IRGC Officer: ‘No U.S. Soldiers Would Return Unharmed’ if Facing Iran

** FILE ** Members of Iranian Corps Guards of the Islamic Revolution forces parade during
AP Photo/Hasan Sarbakhshian,file

An Iranian officer of the Islamic Revolutionary Guards Corps (IRGC) on Tuesday claimed that U.S. troops would fail “to leave the Persian Gulf safely if war breaks out in the region.”

IRGC Brigadier General Yadollah Javani told the Arabic-language news website al-Ittijah that “Americans have failed in all wars that they entered and do not see themselves in a situation to confront the Islamic Republic of Iran and the Iranian nation in a war.”

Javani claimed that “the U.S. recent deployment of warships in the Persian Gulf under a media hype implies their fear of Iran [sic],” according to Iran’s Fars News Agency, which quoted Javani in an English translation.

“[W]e believe that every time the Americans deploy their warships in the Persian Gulf, war is less possible because they are well aware that their deployment in the Persian Gulf means their death and annihilation since it would be impossible for the Americans to leave the Persian Gulf safely if war breaks out in the region,” Javani said.

The IRGC is a U.S.-designated terrorist organization as well as a formal wing of the Iranian armed forces.

The U.S. Navy deployed an aircraft carrier group to the Persian Gulf on September 18. The USS Nimitz led the group, which included two guided-missile cruisers and a guided-missile destroyer.

“While in the Arabian Gulf, the CSG [carrier strike group] will operate and train alongside regional and coalition partners, and provide naval aviation support to Operation Inherent Resolve,” the U.S. 5th Fleet said in a statement. Operation Inherent Resolve is the U.S. military’s operational name for its military intervention against the Islamic State of Iraq and Syria (ISIS).

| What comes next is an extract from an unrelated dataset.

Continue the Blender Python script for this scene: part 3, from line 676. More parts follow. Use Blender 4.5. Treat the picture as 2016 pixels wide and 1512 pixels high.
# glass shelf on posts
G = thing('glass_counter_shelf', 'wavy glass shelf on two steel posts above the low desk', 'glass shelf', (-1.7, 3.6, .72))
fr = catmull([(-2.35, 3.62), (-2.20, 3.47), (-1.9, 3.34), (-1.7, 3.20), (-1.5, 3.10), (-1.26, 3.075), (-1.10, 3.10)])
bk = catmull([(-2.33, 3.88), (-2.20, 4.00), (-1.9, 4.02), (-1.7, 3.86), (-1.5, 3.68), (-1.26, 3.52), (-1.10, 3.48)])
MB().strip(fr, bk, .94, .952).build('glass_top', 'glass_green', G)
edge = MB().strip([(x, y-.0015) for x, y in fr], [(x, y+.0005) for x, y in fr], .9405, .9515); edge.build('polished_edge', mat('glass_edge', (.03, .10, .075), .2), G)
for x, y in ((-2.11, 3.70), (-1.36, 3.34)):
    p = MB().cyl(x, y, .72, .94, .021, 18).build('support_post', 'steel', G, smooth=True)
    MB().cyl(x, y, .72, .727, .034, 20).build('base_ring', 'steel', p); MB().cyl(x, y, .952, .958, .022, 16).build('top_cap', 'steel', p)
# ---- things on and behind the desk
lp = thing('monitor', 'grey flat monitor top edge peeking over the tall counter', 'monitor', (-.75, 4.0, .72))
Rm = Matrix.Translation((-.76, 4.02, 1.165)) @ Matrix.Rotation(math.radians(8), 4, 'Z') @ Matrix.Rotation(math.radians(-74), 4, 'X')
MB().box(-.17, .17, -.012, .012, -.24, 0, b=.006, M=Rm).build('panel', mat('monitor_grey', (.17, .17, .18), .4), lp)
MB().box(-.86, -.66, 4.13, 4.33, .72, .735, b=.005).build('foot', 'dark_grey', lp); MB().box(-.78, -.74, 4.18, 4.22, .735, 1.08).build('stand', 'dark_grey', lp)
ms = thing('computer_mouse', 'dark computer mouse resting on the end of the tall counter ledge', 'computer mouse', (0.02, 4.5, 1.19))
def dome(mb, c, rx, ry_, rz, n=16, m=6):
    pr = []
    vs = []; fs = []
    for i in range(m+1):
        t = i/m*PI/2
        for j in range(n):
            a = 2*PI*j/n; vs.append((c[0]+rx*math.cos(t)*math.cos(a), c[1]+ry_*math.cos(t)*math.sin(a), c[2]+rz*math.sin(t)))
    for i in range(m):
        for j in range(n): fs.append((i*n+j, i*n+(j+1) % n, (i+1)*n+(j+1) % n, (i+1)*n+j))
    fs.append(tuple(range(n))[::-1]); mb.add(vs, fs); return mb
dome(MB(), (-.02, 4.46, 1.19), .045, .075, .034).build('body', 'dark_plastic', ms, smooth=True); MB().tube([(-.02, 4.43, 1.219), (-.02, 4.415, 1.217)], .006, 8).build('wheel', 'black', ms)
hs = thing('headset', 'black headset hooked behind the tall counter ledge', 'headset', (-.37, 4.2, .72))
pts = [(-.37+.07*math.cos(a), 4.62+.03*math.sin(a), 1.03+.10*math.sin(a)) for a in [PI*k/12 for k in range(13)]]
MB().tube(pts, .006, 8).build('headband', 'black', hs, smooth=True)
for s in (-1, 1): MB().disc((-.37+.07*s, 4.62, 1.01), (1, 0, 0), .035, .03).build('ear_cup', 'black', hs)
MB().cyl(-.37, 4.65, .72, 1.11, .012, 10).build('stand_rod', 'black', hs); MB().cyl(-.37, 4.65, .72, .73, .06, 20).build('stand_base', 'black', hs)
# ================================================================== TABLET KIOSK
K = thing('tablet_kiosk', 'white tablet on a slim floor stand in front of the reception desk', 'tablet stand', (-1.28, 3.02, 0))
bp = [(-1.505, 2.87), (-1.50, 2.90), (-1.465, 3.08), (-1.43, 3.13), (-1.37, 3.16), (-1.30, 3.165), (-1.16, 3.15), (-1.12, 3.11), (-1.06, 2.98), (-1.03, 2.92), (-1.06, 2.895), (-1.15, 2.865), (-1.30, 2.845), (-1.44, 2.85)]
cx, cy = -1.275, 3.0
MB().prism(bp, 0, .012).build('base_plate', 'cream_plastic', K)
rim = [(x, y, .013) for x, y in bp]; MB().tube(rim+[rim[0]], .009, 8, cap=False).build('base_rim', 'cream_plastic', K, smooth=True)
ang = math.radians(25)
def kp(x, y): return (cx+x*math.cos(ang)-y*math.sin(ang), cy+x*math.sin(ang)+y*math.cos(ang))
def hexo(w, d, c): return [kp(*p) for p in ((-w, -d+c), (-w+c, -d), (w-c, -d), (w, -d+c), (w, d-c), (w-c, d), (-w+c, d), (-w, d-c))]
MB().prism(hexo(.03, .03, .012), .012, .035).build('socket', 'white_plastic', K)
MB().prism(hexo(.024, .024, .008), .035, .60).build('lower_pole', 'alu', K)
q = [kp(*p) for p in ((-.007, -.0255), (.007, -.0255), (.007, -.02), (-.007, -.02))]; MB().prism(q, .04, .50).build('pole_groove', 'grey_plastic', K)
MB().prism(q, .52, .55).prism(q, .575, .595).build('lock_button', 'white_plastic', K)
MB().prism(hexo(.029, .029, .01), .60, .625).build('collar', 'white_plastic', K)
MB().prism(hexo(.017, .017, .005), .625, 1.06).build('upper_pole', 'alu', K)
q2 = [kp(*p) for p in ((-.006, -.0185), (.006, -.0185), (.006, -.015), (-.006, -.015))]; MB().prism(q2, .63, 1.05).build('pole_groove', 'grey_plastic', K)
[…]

“While the U.S. regularly sends aircraft carrier groups into the [Persian] Gulf for drills and action against the Islamic State jihadists, this deployment comes at a contentious timing,” i24News noted on September 18. The Israeli news agency referred to the U.S.’s promise to reimpose international sanctions on Iran in the days leading up to September 20, when the U.S. officially invoked a “snapback” process at the U.N., allowing it to do so. Prior to the action, the U.S. had tried unsuccessfully for the previous month to extend the U.N. Security Council’s 2007 Iran arms embargo.

That embargo was set to expire on October 18, according to the terms agreed to under a 2015 Iran nuclear deal meant to prevent the Islamic Republic from developing nuclear weapons in return for sanctions relief. The U.S. exited the 2015 agreement, known as the Joint Comprehensive Plan of Action (JCPOA), in 2018.

The Commander of U.S. Central Command, Marine Gen. Kenneth McKenzie, recently pushed to deploy more aircraft carriers to the Persian Gulf, noting that the presence of U.S. naval forces in the region has waned in recent years.

“During testimony on March 10, McKenzie told House lawmakers that the aircraft carrier ‘has a profound deterring effect principally upon Iran,'” Defense News recalled on September 20.

‘They [Iran] know what the carrier is. They track the presence of the carrier. And I view a carrier as a critical part of a deterrent posture effective against Iran,” McKenzie said.